Concernant Angelina Jolie, ou d’autres acteurs et actrices, tout est possible. Un acteur ou une actrice convaincue, connu(e), impliqué(e) dans la lutte contre le réchauffement climatique pourrait bien évidemment porter le projet. Leonardo DiCaprio est celui auquel je pense en premier car il est très impliqué, et il est le rôle principal de Blood Diamond, le film qui m’a convaincu que le cinéma était un chemin à suivre pour participer à la lutte contre la déforestation.

Si The Botanist s’avérait un succès à sa sortie, comment verriez-vous les changements dans la société civile ?

Je pense que cela aiderait à ce qu’un plus large public que celui des convaincus soit touché par le combat pour les forêts tropicales, par le combat d’un homme. Que ce public découvre aussi les merveilleuses histoires qui se déroulent dans la canopée et les sous-bois, et soit prêt à participer aux efforts nécessaires pour préserver les forêts, comme le fait de ne consommer du bois tropical que s’il est coupé légalement et certifié par le moins pire des labels, le FSC. On pourrait pousser un changement de comportement jusqu’à ne plus manger de produits à base d’huile de palme, ou réduire sa consommation de viande de bovins brésiliens, élevages qui accélèrent la déforestation du plus grand poumon vert de la planète.
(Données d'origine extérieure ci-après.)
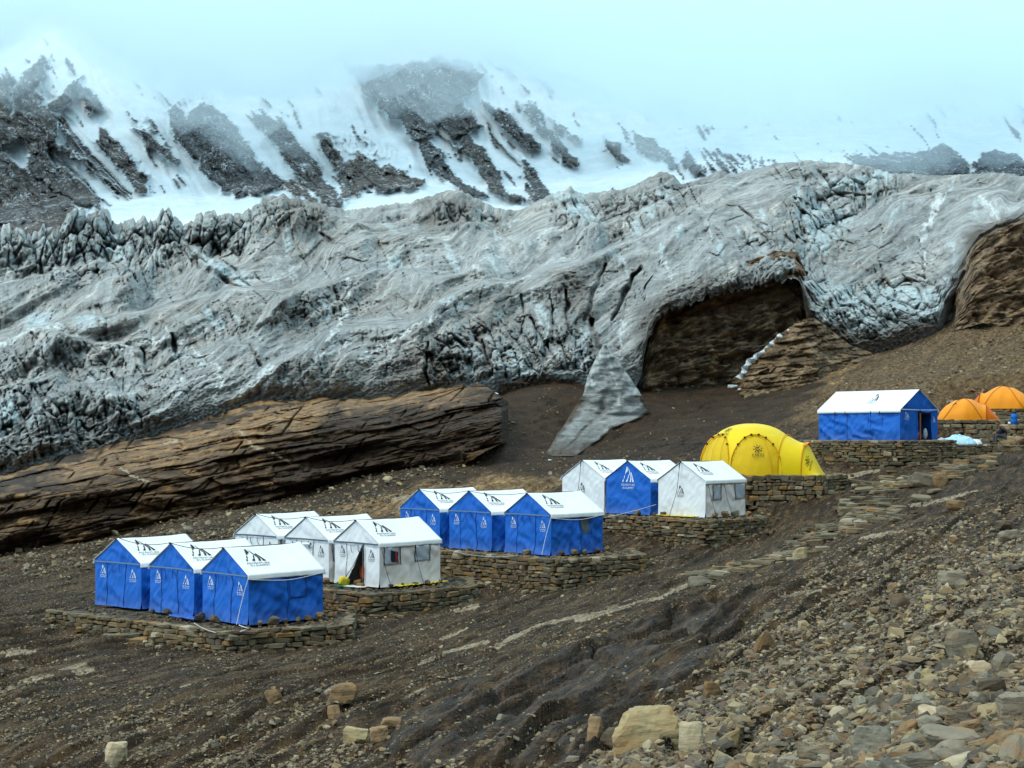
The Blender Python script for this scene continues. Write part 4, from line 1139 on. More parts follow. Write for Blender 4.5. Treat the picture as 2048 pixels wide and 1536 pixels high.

A la fin du film, au générique, il y aurait un lien pour un site qui donnerait toutes sortes de conseils pour un comportement plus responsable à l’égard des forêts.

Avez-vous contacté des collectifs pour la sauvegarde des forêts pour la réalisation de votre film ?
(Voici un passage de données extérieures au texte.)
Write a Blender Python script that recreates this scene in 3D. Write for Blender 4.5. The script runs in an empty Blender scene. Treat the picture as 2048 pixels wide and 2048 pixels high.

Je suis abonné ou adhérent à nombre d’associations de sauvegarde des forêts, de « Cœur de forêt » à « Forêts sauvages » (dont le président, Gilbert Cochet, est un naturaliste scientifique avec lequel j’avais tourné au Kamtchatka) en passant par bien d’autres, mais je ne les ai pas sollicitées pour du financement car elles ont leurs propres projets. Mais je lis régulièrement toutes leurs newsletters.
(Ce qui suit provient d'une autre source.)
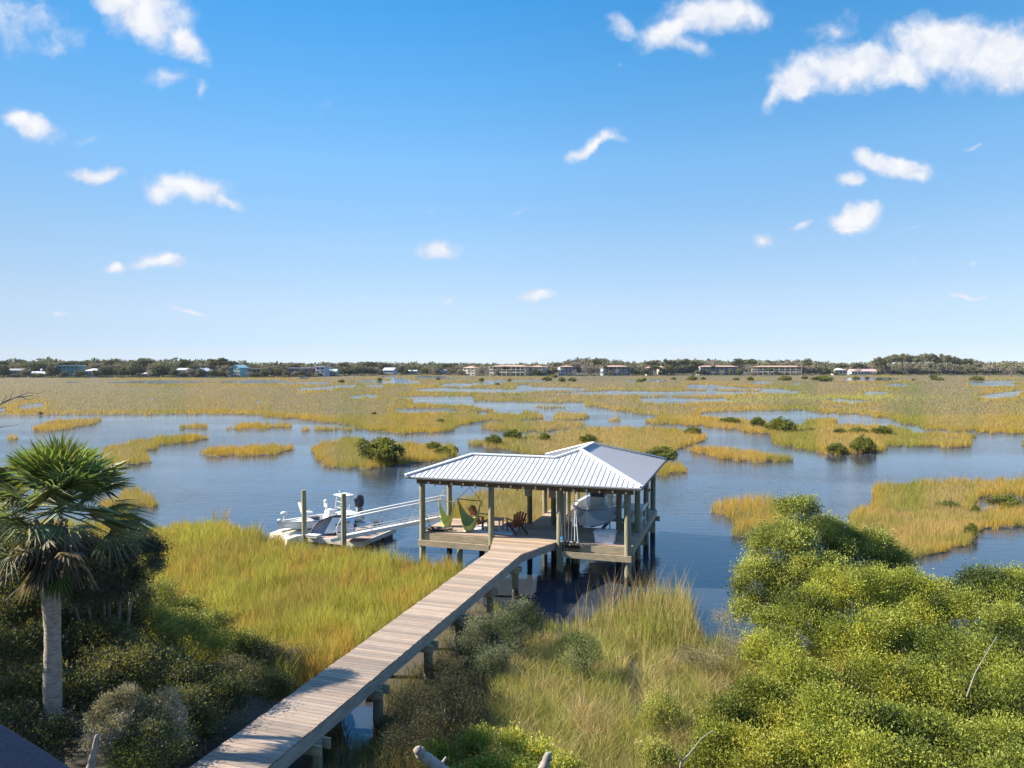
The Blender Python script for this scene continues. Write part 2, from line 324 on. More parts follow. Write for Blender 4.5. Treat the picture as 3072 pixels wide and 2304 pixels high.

Vous habitez près de Brocéliande. Pensez-vous qu’il y a des forêts plus médiatiques que d’autres ?

Oui, Brocéliande est médiatique parce qu’elle porte des légendes. Et en France, elle a plus de presse que les autres. Jusqu’ici, les forêts n’avaient pas très bonne presse : dans le monde documentaire, on disait même que c’étaient des « mauvais clients », pas très cinématographiques. Principalement parce que la forêt a souvent été filmée depuis le sol, avec le regard de piétons, dans les sous-bois sombres, le mouroir de la forêt en somme, où tout pourrit (même s’il y naît aussi des arbres et des plantes). Alors que la canopée, pleine de lumière, de couleurs, de biodiversité, a bien plus à offrir. Le regard des gens vis-à-vis des forêts change doucement. Elles ne sont plus vues comme des territoires sombres et anxiogènes. Francis Hallé, Peter Wohlleben et bien d’autres participent grâce à leur travail à ce mouvement.

Si vous étiez un arbre ?

Je pourrais dire le moabi, le ginkgo biloba, l’okoumé, l’anzem du Gabon… De grands et beaux arbres que j’ai vus et filmés sous les tropiques. Mais je dirais le chêne tout simplement. Il est de chez nous, ses glands nourrissent les sangliers, les chevaux, les écureuils et bien d’autres animaux, sa stature est réconfortante, son bois sent tellement bon quand on le travaille. Il a quelque chose d’un patriarche. J’aime aussi le hêtre et le platane (souvenir d’enfance), deux arbres que nous avons plantés avec ma compagne pour la naissance de nos enfants.

Luc Marescot a participé au tournage de plus de 80 documentaires, dont une soixantaine comme réalisateur-cameraman et une vingtaine comme chef opérateur pour des amis réalisateurs. Certains de ses documentaires ont touché le grand public, comme Frères des arbres ou 700 requins dans la nuit.